Ideologues and propagandists have, since the winter, been waging a campaign that is focused on “distinguishing four boundaries.” In a nutshell, party commissars are demanding that China’s intellectuals, particularly college teachers and students, make clear-cut distinctions between four sets of values. They are Marxism versus anti-Marxism; a mixed economy that is led by Chinese-style public ownership on the one hand, and an economic order that is dominated by either private capital or total state ownership on the other; democracy under socialism with Chinese characteristics versus Western capitalist democracy; and socialist thoughts and culture on the one hand, and feudal and corrupt capitalist ideas and culture on the other (People’s Daily, March 23; Liberation Army Daily, December 22, 2009). According to ideologue Li Xiaochun, “party members and cadres must buttress their political sensitivity and their ability in political discrimination.” “We must bolster [our] ideological defense line through self-consciously drawing a demarcation between Marxism and anti-Marxism,” he said. Moreover, in a paper on differentiating socialist and capitalist democracy, the Chinese Academy of Social Sciences Center on Socialist Systems pointed out that Western democracy was no more than “the game of the rich” and “democracy of the pocket book.” The piece concluded that the quintessence of Chinese democracy must remain “democratic people’s dictatorship”—and not Western-style democracy (People’s Daily, April 8; Workercn.com, March 23).

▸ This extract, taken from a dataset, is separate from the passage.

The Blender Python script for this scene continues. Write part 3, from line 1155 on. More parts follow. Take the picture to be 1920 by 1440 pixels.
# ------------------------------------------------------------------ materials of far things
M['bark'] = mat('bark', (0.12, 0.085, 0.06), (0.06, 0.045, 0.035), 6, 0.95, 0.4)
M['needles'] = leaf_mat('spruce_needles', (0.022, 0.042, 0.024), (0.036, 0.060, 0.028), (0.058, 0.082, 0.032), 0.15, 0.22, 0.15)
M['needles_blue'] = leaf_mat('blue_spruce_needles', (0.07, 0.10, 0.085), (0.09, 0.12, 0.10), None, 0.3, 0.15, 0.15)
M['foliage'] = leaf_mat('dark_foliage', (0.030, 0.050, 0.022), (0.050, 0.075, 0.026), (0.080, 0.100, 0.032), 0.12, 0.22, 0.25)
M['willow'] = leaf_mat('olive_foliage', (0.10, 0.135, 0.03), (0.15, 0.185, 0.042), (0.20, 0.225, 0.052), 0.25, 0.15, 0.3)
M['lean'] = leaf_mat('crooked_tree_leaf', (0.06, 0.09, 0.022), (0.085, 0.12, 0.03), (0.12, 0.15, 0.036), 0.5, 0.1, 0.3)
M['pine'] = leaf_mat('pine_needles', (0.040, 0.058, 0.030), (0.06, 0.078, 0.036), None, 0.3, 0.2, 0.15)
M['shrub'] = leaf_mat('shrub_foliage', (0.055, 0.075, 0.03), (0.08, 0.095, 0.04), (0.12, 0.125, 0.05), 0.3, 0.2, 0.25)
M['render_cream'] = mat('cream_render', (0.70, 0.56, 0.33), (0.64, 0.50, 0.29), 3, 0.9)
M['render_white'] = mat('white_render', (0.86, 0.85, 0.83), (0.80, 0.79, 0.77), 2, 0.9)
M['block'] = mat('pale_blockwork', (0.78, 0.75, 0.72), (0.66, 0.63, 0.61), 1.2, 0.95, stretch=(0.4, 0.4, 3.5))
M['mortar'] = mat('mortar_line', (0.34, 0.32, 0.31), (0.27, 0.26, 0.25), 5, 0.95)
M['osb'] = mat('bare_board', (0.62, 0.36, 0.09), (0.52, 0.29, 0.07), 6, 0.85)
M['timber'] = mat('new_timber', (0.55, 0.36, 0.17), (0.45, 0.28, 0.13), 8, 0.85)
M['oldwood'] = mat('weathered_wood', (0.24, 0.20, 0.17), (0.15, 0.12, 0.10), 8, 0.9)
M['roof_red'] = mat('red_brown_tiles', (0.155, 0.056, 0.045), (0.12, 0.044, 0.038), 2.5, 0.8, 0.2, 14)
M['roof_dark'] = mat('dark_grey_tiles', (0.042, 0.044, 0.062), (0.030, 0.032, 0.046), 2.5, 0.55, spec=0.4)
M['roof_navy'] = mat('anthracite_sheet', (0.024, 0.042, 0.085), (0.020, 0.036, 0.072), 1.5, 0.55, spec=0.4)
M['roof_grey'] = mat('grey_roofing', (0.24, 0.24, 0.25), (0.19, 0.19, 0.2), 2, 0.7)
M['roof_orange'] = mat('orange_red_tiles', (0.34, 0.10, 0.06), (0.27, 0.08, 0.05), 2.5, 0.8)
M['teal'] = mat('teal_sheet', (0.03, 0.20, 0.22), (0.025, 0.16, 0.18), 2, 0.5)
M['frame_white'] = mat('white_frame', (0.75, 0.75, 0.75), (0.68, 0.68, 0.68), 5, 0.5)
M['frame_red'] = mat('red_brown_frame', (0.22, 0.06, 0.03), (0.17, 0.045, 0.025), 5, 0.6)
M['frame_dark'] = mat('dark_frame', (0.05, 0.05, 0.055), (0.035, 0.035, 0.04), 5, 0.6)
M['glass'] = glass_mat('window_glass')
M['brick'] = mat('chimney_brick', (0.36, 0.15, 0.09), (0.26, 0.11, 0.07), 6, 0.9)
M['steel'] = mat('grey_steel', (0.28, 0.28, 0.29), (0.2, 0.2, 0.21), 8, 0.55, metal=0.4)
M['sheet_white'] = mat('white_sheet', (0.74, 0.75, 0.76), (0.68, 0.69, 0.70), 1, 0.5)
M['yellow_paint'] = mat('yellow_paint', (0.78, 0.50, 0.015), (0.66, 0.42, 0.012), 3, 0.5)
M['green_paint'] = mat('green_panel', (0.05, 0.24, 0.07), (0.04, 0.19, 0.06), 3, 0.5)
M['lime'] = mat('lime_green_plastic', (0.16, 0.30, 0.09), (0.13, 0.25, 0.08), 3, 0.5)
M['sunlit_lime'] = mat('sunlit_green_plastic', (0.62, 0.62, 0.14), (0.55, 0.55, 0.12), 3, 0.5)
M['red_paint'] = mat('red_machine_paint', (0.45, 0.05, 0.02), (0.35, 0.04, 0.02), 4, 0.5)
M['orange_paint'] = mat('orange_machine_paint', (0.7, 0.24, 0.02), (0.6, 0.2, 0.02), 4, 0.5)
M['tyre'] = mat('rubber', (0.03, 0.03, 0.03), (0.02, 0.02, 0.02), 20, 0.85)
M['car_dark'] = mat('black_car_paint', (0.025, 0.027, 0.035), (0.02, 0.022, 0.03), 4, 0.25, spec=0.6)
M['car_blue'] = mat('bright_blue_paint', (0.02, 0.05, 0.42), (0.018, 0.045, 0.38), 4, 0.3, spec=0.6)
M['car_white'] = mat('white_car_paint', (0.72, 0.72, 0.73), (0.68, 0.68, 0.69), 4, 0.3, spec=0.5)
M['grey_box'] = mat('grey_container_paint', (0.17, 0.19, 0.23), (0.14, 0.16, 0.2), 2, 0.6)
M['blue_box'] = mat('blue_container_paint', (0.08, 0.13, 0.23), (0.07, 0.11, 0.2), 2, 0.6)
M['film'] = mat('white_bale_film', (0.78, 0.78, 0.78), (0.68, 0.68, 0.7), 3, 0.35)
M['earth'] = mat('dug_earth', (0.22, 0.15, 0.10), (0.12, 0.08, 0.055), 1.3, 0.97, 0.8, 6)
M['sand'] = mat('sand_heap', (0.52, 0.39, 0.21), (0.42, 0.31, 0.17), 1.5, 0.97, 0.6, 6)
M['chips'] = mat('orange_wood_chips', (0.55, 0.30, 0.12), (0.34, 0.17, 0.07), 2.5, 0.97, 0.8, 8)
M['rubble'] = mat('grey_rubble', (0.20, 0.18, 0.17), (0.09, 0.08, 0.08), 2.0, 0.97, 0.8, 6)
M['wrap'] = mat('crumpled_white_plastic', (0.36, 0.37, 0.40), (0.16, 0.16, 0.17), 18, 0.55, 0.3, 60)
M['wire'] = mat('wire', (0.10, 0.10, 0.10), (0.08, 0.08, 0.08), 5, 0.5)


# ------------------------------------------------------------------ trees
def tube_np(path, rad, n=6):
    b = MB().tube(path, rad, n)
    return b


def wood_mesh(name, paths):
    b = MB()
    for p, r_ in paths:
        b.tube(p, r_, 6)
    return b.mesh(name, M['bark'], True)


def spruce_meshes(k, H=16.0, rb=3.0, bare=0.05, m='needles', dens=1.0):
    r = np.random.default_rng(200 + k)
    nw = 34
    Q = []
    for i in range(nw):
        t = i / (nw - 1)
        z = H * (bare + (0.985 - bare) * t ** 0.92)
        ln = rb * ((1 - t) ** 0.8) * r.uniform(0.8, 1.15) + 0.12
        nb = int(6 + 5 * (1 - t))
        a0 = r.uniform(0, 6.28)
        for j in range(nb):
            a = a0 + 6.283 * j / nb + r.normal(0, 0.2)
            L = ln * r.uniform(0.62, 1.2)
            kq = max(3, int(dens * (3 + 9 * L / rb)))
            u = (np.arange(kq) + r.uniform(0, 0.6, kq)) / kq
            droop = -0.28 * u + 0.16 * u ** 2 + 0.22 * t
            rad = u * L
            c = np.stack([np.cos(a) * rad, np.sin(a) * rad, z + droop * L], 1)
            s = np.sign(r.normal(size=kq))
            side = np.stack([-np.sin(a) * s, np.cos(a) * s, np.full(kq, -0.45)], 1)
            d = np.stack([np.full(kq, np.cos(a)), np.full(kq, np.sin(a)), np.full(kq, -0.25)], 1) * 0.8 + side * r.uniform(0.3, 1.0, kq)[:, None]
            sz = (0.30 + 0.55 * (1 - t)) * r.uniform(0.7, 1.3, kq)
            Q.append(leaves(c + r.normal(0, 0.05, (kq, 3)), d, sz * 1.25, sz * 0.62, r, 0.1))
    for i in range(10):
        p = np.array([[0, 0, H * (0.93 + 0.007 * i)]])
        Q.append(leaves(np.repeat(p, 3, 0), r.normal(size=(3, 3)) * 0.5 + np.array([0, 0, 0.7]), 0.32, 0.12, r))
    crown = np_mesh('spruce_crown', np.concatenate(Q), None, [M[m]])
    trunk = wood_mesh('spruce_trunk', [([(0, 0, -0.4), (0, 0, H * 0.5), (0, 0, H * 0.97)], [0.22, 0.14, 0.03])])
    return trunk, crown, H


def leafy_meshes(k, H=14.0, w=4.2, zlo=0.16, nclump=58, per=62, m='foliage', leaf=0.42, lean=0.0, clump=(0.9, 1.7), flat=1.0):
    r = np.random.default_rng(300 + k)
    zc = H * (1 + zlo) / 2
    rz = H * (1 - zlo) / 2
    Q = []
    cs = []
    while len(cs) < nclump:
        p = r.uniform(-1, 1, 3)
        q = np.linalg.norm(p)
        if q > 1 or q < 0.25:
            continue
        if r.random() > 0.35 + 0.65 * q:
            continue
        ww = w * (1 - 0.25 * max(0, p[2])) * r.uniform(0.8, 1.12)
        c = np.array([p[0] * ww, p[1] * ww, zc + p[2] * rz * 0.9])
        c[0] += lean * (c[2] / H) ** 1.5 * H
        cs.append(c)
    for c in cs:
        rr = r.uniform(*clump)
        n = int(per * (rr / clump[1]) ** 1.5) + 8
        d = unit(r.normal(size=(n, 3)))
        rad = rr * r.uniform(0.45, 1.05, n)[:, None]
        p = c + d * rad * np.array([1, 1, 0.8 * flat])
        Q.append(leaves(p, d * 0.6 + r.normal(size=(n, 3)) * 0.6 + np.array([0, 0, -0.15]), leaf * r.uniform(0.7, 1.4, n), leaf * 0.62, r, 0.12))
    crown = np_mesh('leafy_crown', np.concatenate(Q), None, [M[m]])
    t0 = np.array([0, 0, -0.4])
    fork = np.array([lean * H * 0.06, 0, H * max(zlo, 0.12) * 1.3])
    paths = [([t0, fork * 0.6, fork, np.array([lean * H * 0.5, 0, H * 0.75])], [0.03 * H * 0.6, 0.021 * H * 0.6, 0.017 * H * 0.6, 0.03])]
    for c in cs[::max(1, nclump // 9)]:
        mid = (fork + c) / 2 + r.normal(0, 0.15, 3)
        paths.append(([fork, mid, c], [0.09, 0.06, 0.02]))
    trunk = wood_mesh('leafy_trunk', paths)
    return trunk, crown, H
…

Meanwhile Politburo member and Chongqing Party Secretary Bo Xilai, who raised eyebrows last year by spearheading a large-scale resuscitation of “red” or Maoist values in his west-China metropolis, has persevered with his campaign to revive policies and norms associated the Great Helmsman (See China Brief, “The CCP’s Disturbing Revival of Maoism,” November 19, 2009). Apart from staging “revolutionary operas” and putting up Mao statues, Bo and company have sought to take better care of disadvantaged sectors in the municipality by building more “social-security apartments” and providing near-universal health care and pension. “Singing the praise of ‘redness’ means supporting what is right,” Bo, a leading member of the so-called Gang of Princelings, said recently. “A city must do a good job of nurturing spiritual civilization.” He added that cadres who are obsessed with GDP rates—but who lack spiritual values—may “go down the road of corruption and degeneration” (China News Service, April 20; Chongqing Daily, March 18).
With the 18th Party Congress little more than two years away, PBSC members and other senior cadres are preoccupied with sustaining socio-political stability—and paving the way for the elevation of faction affiliates into the new Central Committee and Politburo. These conditions seem to militate against liberalization, which is seen as disruptive and destabilizing. Seen in this perspective, Premier Wen’s eulogy of Hu Yaobang and personnel changes in Xinjiang seem little more than efforts to placate the liberal wing of the party and the intelligentsia. For the foreseeable future, what party ideologues call the “leitmotif of the times” will likely remain, boosting the socialist orthodoxy in conjunction with beefing up the security apparatus.